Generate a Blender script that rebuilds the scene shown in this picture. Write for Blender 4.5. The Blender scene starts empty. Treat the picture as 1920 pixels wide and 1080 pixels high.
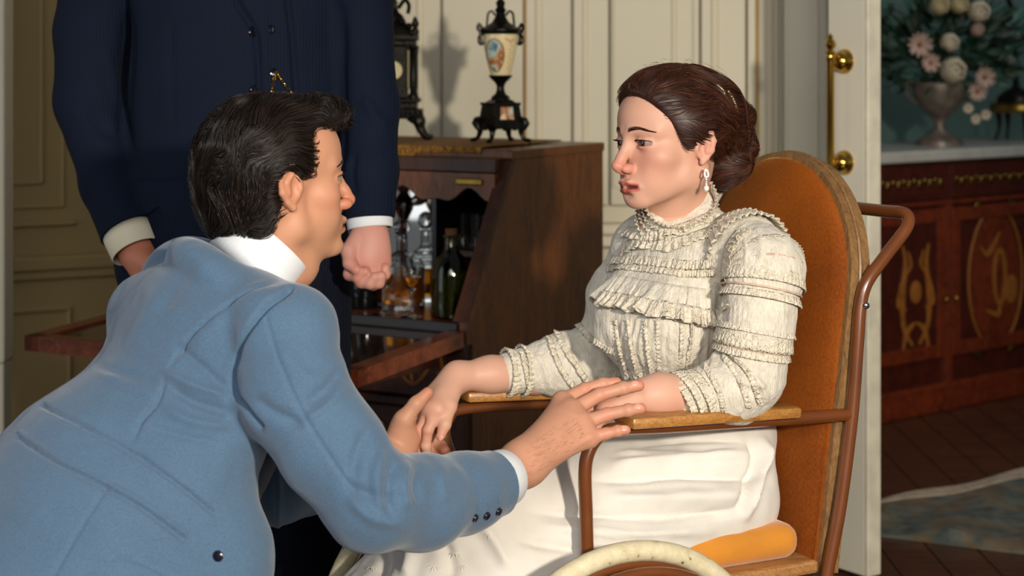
import bpy, bmesh, math, random
import numpy as np
from mathutils import Vector, Matrix
from mathutils.bvhtree import BVHTree

# ------------------------------------------------------------------ camera, light, exposure
SC = bpy.context.scene
COL = SC.collection
FPX, CZ, HOR = 3300.0, 1.27, 120.0          # focal length in pixels of a 1920 wide frame, camera height, horizon row
cam_d = bpy.data.cameras.new('camera')
cam = bpy.data.objects.new('camera', cam_d); COL.objects.link(cam)
cam.location = (0, 0, CZ); cam.rotation_euler = (math.pi / 2, 0, 0)
cam_d.sensor_width = 36; cam_d.lens = 36 * FPX / 1920
cam_d.shift_y = -(540 - HOR) / 1920
cam_d.clip_start = 0.05; cam_d.clip_end = 60
cam_d.dof.use_dof = True; cam_d.dof.focus_distance = 2.80; cam_d.dof.aperture_fstop = 4.6
SC.camera = cam
SC.view_settings.view_transform = 'Standard'; SC.view_settings.look = 'None'
SC.view_settings.gamma = 1.0; SC.view_settings.use_curve_mapping = False
SC.view_settings.exposure = 0.1
w = bpy.data.worlds.new('world'); SC.world = w; w.use_nodes = True
bg = w.node_tree.nodes['Background']
bg.inputs[0].default_value = (0.90, 0.92, 1.0, 1); bg.inputs[1].default_value = 0.11

def lamp(name, kind, loc, target, energy, color, size=1.0, size_y=None, spread=None, angle=None):
    d = bpy.data.lights.new(name, kind); o = bpy.data.objects.new(name, d); COL.objects.link(o)
    o.location = loc
    o.rotation_euler = (Vector(target) - Vector(loc)).to_track_quat('-Z', 'Y').to_euler()
    d.energy = energy; d.color = color
    if kind == 'AREA':
        d.size = size
        if size_y: d.shape = 'RECTANGLE'; d.size_y = size_y
        if spread: d.spread = spread
    if kind == 'SPOT':
        d.spot_size = angle; d.spot_blend = 0.5; d.shadow_soft_size = size
    return o
# daylight of the window bay off to the camera's right, and a soft fill lamp added behind the camera
lamp('window_sunlight', 'SPOT', (1.35, -0.9, 1.80), (0.22, 3.0, 0.86), 660, (1.0, 0.90, 0.76), 0.10, angle=math.radians(46))
lamp('soft_fill', 'AREA', (-0.1, -1.0, 2.4), (0.4, 3.2, 0.9), 21, (1.0, 0.96, 0.90), 1.5, 1.3, spread=math.radians(110))
lamp('window_daylight_side', 'AREA', (-2.6, 2.7, 1.35), (-0.4, 2.9, 0.9), 6.5, (0.92, 0.96, 1.0), 1.3, 1.5)
lamp('far_room_fill', 'AREA', (2.5, 5.2, 2.5), (1.7, 7.2, 1.0), 12, (0.95, 0.97, 1.0), 0.8, 1.0)  # unseen lamp added to brighten the room beyond
lamp('window_daylight_low', 'AREA', (-1.3, -0.5, 2.2), (-0.5, 2.6, 0.7), 3.5, (0.90, 0.95, 1.0), 1.2, 1.2, spread=math.radians(75))

# ------------------------------------------------------------------ small helpers
rnd = random.Random(7)
def W(px, py, Y):
    """point at depth Y seen at photograph pixel px, py"""
    return np.array([(px - 960) * Y / FPX, Y, CZ - (py - HOR) * Y / FPX])
def V(*a): return np.array(a, float)
def unit(v):
    v = np.asarray(v, float); return v / np.linalg.norm(v)
def props(o, label=None, category=None, group=None, kind=None):
    if label: o['label'] = label
    if category: o['category'] = category
    if group: o['group'] = group
    if kind: o['kind'] = kind
    return o
def empty(name, loc, label=None, category=None, group=None):
    o = bpy.data.objects.new(name, None); COL.objects.link(o); o.location = loc
    o.empty_display_size = 0.05
    return props(o, label, category, group)
def world_loc(o):
    p = np.zeros(3)
    while o is not None:
        p += np.array(o.location); o = o.parent
    return p
def link(name, me, mat, parent=None, smooth=False, **kw):
    o = bpy.data.objects.new(name, me); COL.objects.link(o)
    if mat is not None and not me.materials: me.materials.append(mat)
    if parent is not None:
        o.parent = parent; o.location = -world_loc(parent)
    if smooth:
        me.polygons.foreach_set('use_smooth', np.ones(len(me.polygons), bool))
    return props(o, **kw)
def mesh_np(name, verts, faces, colors=None):
    me = bpy.data.meshes.new(name)
    verts = np.asarray(verts, np.float32); n = len(verts)
    if isinstance(faces, np.ndarray):
        nf, k = faces.shape
        me.vertices.add(n); me.vertices.foreach_set('co', verts.ravel())
        me.loops.add(nf * k); me.loops.foreach_set('vertex_index', faces.astype(np.int32).ravel())
        me.polygons.add(nf)
        me.polygons.foreach_set('loop_start', np.arange(0, nf * k, k, dtype=np.int32))
        me.update(calc_edges=True); me.validate()
    else:
        me.from_pydata(verts.tolist(), [], faces); me.update()
    if colors is not None:
        a = me.color_attributes.new('Col', 'FLOAT_COLOR', 'POINT')
        c = np.ones((n, 4), np.float32); c[:, :3] = colors
        a.data.foreach_set('color', c.ravel())
    return me

class MB:
    """collects shapes and links them as one mesh object"""
    def __init__(s, M=None): s.v = []; s.f = []; s.n = 0; s.M = M
    def add(s, v, f):
        v = np.asarray(v, float)
        s.v.append(v); s.f += [[i + s.n for i in q] for q in f]; s.n += len(v); return s
    def box(s, lo, hi, bev=0.0):
        lo = np.array(lo, float); hi = np.array(hi, float)
        b = min(bev, 0.45 * float(np.min(hi - lo)))
        if b <= 0:
            v = [[(lo, hi)[i][0], (lo, hi)[j][1], (lo, hi)[k][2]] for i in (0, 1) for j in (0, 1) for k in (0, 1)]
            return s.add(v, [[0, 1, 3, 2], [4, 6, 7, 5], [0, 4, 5, 1], [2, 3, 7, 6], [0, 2, 6, 4], [1, 5, 7, 3]])
        bm = bmesh.new(); bmesh.ops.create_cube(bm, size=1)
        for x in bm.verts: x.co = Vector([(lo[i] + hi[i]) / 2 + x.co[i] * (hi[i] - lo[i]) for i in range(3)])
        bmesh.ops.bevel(bm, geom=bm.edges[:], offset=b, segments=2, profile=0.5, affect='EDGES')
        bm.verts.ensure_lookup_table(); bm.verts.index_update()
        s.add([x.co[:] for x in bm.verts], [[q.index for q in f.verts] for f in bm.faces]); bm.free(); return s
    def prism(s, poly, axis, a, b):
        """polygon in the two other axes (cyclic order), pushed from a to b on the axis"""
        poly = [tuple(p) for p in poly]; n = len(poly); v = []
        for t in (a, b):
            for p in poly:
                c = [0, 0, 0]; c[axis] = t; c[(axis + 1) % 3] = p[0]; c[(axis + 2) % 3] = p[1]; v.append(c)
        f = [[i, (i + 1) % n, n + (i + 1) % n, n + i] for i in range(n)]
        return s.add(v, f + [list(range(n))[::-1], list(range(n, 2 * n))])
    def lathe(s, prof, c=(0, 0, 0), seg=24, sx=1.0, sy=1.0, rot=None, wob=None):
        v = []; f = []; n = len(prof)
        for i, (r, z) in enumerate(prof):
            for k in range(seg):
                a = 2 * math.pi * k / seg
                rr = r * (1 + (wob(a, z) if wob else 0))
                v.append([rr * math.cos(a) * sx, rr * math.sin(a) * sy, z])
        for i in range(n - 1):
            for k in range(seg):
                k2 = (k + 1) % seg
                f.append([i * seg + k, i * seg + k2, (i + 1) * seg + k2, (i + 1) * seg + k])
        if prof[0][0] > 1e-5: f.append([k for k in range(seg)][::-1])
        if prof[-1][0] > 1e-5: f.append([(n - 1) * seg + k for k in range(seg)])
        v = np.array(v)
        if rot is not None: v = v @ np.array(rot).T
        return s.add(v + np.array(c), f)
    def tube(s, path, r, seg=8, closed=False, flat=None, cap=True):
        """swept tube; r number or list; flat=(normal, factor) squeezes the section along a direction"""
        P = np.asarray(path, float); n = len(P)
        R = np.full(n, r, float) if np.isscalar(r) else np.asarray(r, float)
        T = np.gradient(P, axis=0) if not closed else np.roll(P, -1, 0) - np.roll(P, 1, 0)
        T /= np.linalg.norm(T, axis=1)[:, None] + 1e-12
        up = np.array([0, 0, 1.0]) if abs(T[0][2]) < 0.9 else np.array([1.0, 0, 0])
        N = np.cross(T[0], up); N /= np.linalg.norm(N); v = []
        for i in range(n):
            N = N - T[i] * np.dot(N, T[i]); N /= np.linalg.norm(N); B = np.cross(T[i], N)
            for k in range(seg):
                a = 2 * math.pi * k / seg
                o = (N * math.cos(a) + B * math.sin(a)) * R[i]
                if flat is not None:
                    d = np.array(flat[0], float); o = o - d * np.dot(o, d) * (1 - flat[1])
                v.append(P[i] + o)
        f = []
        for i in range(n if closed else n - 1):
            j = (i + 1) % n
            for k in range(seg):
                k2 = (k + 1) % seg
                f.append([i * seg + k, i * seg + k2, j * seg + k2, j * seg + k])
        if not closed and cap:
            f.append([k for k in range(seg)][::-1]); f.append([(n - 1) * seg + k for k in range(seg)])
        return s.add(v, f)
    def sphere(s, c, r, seg=14, rings=8, R=None):
        r = np.array([r, r, r] if np.isscalar(r) else r, float)
        prof = [(math.sin(math.pi * i / rings), -math.cos(math.pi * i / rings)) for i in range(rings + 1)]
        v = []; f = []
        for q, z in prof:
            for k in range(seg):
                a = 2 * math.pi * k / seg; v.append([q * math.cos(a) * r[0], q * math.sin(a) * r[1], z * r[2]])
        for i in range(rings):
            for k in range(seg):
                k2 = (k + 1) % seg; f.append([i * seg + k, i * seg + k2, (i + 1) * seg + k2, (i + 1) * seg + k])
        v = np.array(v)
        if R is not None: v = v @ np.array(R).T
        return s.add(v + np.array(c), f)
    def build(s, name, mat, parent=None, smooth=False, **kw):
        v = np.concatenate(s.v)
        if s.M is not None:
            m = np.array(s.M); v = v @ m[:3, :3].T + m[:3, 3]
        me = mesh_np(name, v, s.f)
        bm = bmesh.new(); bm.from_mesh(me)
        bmesh.ops.remove_doubles(bm, verts=bm.verts[:], dist=1e-6)
        bmesh.ops.recalc_face_normals(bm, faces=bm.faces[:])
        if smooth:
            for e in bm.edges:
                if len(e.link_faces) == 2 and e.calc_face_angle(0) > 0.75: e.smooth = False
            for f in bm.faces: f.smooth = True
        bm.to_mesh(me); bm.free()
        return link(name, me, mat, parent, **kw)
def frame(origin, ux, uy, uz=(0, 0, 1)):
    M = np.eye(4); M[:3, 0] = ux; M[:3, 1] = uy; M[:3, 2] = uz; M[:3, 3] = origin; return M
def spline(pts, n):
    """Catmull-Rom through the points"""
    P = np.asarray(pts, float); m = len(P)
    if m == 2:
        t = np.linspace(0, 1, n)[:, None]; return P[0] * (1 - t) + P[1] * t
    Q = np.vstack([2 * P[0] - P[1], P, 2 * P[-1] - P[-2]])
    out = []
    for t in np.linspace(0, m - 1 - 1e-9, n):
        i = int(t); u = t - i; a, b, c, d = Q[i], Q[i + 1], Q[i + 2], Q[i + 3]
        out.append(0.5 * (2 * b + (c - a) * u + (2 * a - 5 * b + 4 * c - d) * u * u + (3 * b - a - 3 * c + d) * u ** 3))
    return np.array(out)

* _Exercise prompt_
Exactly reproduce the run of lines from the start of the listing through the line with "from mathutils.bvhtree import BVHTree", inclusive; pictures are not copied.

* _Solution below_
Generate a Blender script that rebuilds the scene shown in this picture. Write for Blender 4.5. The Blender scene starts empty. Treat the picture as 1920 pixels wide and 1080 pixels high.
import bpy, bmesh, math, random
import numpy as np
from mathutils import Vector, Matrix
from mathutils.bvhtree import BVHTree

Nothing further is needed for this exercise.